• What this task involves: Print the listing in its entirety and exactly, leaving out images.
** Start of Source material **
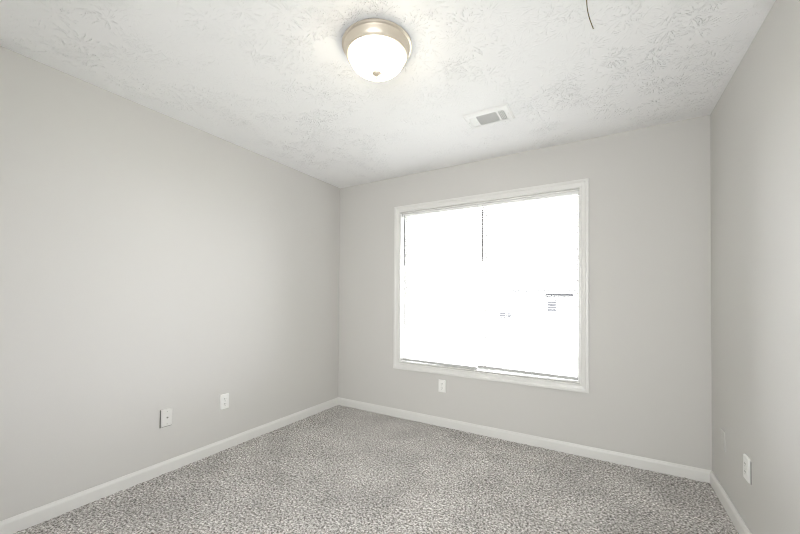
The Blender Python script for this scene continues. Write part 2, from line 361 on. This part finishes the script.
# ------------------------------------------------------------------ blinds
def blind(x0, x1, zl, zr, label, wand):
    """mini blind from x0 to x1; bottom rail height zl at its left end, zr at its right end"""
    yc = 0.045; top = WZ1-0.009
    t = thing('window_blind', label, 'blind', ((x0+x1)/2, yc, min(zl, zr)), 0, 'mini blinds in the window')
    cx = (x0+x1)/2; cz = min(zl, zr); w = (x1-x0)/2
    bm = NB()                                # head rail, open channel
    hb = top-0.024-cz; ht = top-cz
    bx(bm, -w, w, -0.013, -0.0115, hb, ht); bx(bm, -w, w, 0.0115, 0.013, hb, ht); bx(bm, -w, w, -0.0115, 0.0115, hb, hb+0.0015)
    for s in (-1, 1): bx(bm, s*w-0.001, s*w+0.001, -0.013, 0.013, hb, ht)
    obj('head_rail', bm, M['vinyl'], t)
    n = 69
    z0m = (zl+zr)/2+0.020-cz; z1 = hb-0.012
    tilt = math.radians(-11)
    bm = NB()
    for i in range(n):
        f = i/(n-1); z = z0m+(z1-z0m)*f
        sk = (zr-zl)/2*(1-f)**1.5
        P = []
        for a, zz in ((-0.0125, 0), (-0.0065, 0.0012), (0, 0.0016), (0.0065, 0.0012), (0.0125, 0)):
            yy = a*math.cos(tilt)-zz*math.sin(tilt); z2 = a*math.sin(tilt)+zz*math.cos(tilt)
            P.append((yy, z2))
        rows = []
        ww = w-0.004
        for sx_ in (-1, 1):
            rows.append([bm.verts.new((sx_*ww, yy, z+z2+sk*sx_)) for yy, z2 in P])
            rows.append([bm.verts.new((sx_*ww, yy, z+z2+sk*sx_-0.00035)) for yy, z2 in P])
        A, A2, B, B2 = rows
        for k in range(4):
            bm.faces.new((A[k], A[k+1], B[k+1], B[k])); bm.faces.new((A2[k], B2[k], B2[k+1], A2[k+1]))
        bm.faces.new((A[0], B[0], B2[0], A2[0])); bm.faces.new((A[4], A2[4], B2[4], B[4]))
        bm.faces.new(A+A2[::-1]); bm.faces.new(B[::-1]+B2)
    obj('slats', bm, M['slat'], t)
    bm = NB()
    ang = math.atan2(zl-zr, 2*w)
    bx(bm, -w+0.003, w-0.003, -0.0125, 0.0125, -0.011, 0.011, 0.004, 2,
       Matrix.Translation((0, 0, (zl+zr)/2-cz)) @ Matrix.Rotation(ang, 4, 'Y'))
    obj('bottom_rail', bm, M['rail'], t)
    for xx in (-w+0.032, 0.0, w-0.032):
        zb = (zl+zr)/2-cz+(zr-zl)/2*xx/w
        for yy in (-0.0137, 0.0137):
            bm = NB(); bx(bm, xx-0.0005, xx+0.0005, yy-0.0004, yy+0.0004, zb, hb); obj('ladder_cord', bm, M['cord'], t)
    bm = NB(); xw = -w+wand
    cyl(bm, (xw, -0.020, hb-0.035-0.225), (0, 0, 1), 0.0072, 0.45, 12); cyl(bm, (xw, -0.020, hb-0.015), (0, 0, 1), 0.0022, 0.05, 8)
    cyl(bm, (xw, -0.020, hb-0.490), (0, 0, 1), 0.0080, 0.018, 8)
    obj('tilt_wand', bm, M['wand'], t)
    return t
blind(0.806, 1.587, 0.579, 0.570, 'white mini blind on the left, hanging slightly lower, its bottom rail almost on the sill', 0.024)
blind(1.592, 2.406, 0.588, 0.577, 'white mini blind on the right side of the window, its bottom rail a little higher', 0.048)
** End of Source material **
• Exercise answer:
The Blender Python script for this scene continues. Write part 2, from line 361 on. This part finishes the script.
# ------------------------------------------------------------------ blinds
def blind(x0, x1, zl, zr, label, wand):
    """mini blind from x0 to x1; bottom rail height zl at its left end, zr at its right end"""
    yc = 0.045; top = WZ1-0.009
    t = thing('window_blind', label, 'blind', ((x0+x1)/2, yc, min(zl, zr)), 0, 'mini blinds in the window')
    cx = (x0+x1)/2; cz = min(zl, zr); w = (x1-x0)/2
    bm = NB()                                # head rail, open channel
    hb = top-0.024-cz; ht = top-cz
    bx(bm, -w, w, -0.013, -0.0115, hb, ht); bx(bm, -w, w, 0.0115, 0.013, hb, ht); bx(bm, -w, w, -0.0115, 0.0115, hb, hb+0.0015)
    for s in (-1, 1): bx(bm, s*w-0.001, s*w+0.001, -0.013, 0.013, hb, ht)
    obj('head_rail', bm, M['vinyl'], t)
    n = 69
    z0m = (zl+zr)/2+0.020-cz; z1 = hb-0.012
    tilt = math.radians(-11)
    bm = NB()
    for i in range(n):
        f = i/(n-1); z = z0m+(z1-z0m)*f
        sk = (zr-zl)/2*(1-f)**1.5
        P = []
        for a, zz in ((-0.0125, 0), (-0.0065, 0.0012), (0, 0.0016), (0.0065, 0.0012), (0.0125, 0)):
            yy = a*math.cos(tilt)-zz*math.sin(tilt); z2 = a*math.sin(tilt)+zz*math.cos(tilt)
            P.append((yy, z2))
        rows = []
        ww = w-0.004
        for sx_ in (-1, 1):
            rows.append([bm.verts.new((sx_*ww, yy, z+z2+sk*sx_)) for yy, z2 in P])
            rows.append([bm.verts.new((sx_*ww, yy, z+z2+sk*sx_-0.00035)) for yy, z2 in P])
        A, A2, B, B2 = rows
        for k in range(4):
            bm.faces.new((A[k], A[k+1], B[k+1], B[k])); bm.faces.new((A2[k], B2[k], B2[k+1], A2[k+1]))
        bm.faces.new((A[0], B[0], B2[0], A2[0])); bm.faces.new((A[4], A2[4], B2[4], B[4]))
        bm.faces.new(A+A2[::-1]); bm.faces.new(B[::-1]+B2)
    obj('slats', bm, M['slat'], t)
    bm = NB()
    ang = math.atan2(zl-zr, 2*w)
    bx(bm, -w+0.003, w-0.003, -0.0125, 0.0125, -0.011, 0.011, 0.004, 2,
       Matrix.Translation((0, 0, (zl+zr)/2-cz)) @ Matrix.Rotation(ang, 4, 'Y'))
    obj('bottom_rail', bm, M['rail'], t)
    for xx in (-w+0.032, 0.0, w-0.032):
        zb = (zl+zr)/2-cz+(zr-zl)/2*xx/w
        for yy in (-0.0137, 0.0137):
            bm = NB(); bx(bm, xx-0.0005, xx+0.0005, yy-0.0004, yy+0.0004, zb, hb); obj('ladder_cord', bm, M['cord'], t)
    bm = NB(); xw = -w+wand
    cyl(bm, (xw, -0.020, hb-0.035-0.225), (0, 0, 1), 0.0072, 0.45, 12); cyl(bm, (xw, -0.020, hb-0.015), (0, 0, 1), 0.0022, 0.05, 8)
    cyl(bm, (xw, -0.020, hb-0.490), (0, 0, 1), 0.0080, 0.018, 8)
    obj('tilt_wand', bm, M['wand'], t)
    return t
blind(0.806, 1.587, 0.579, 0.570, 'white mini blind on the left, hanging slightly lower, its bottom rail almost on the sill', 0.024)
blind(1.592, 2.406, 0.588, 0.577, 'white mini blind on the right side of the window, its bottom rail a little higher', 0.048)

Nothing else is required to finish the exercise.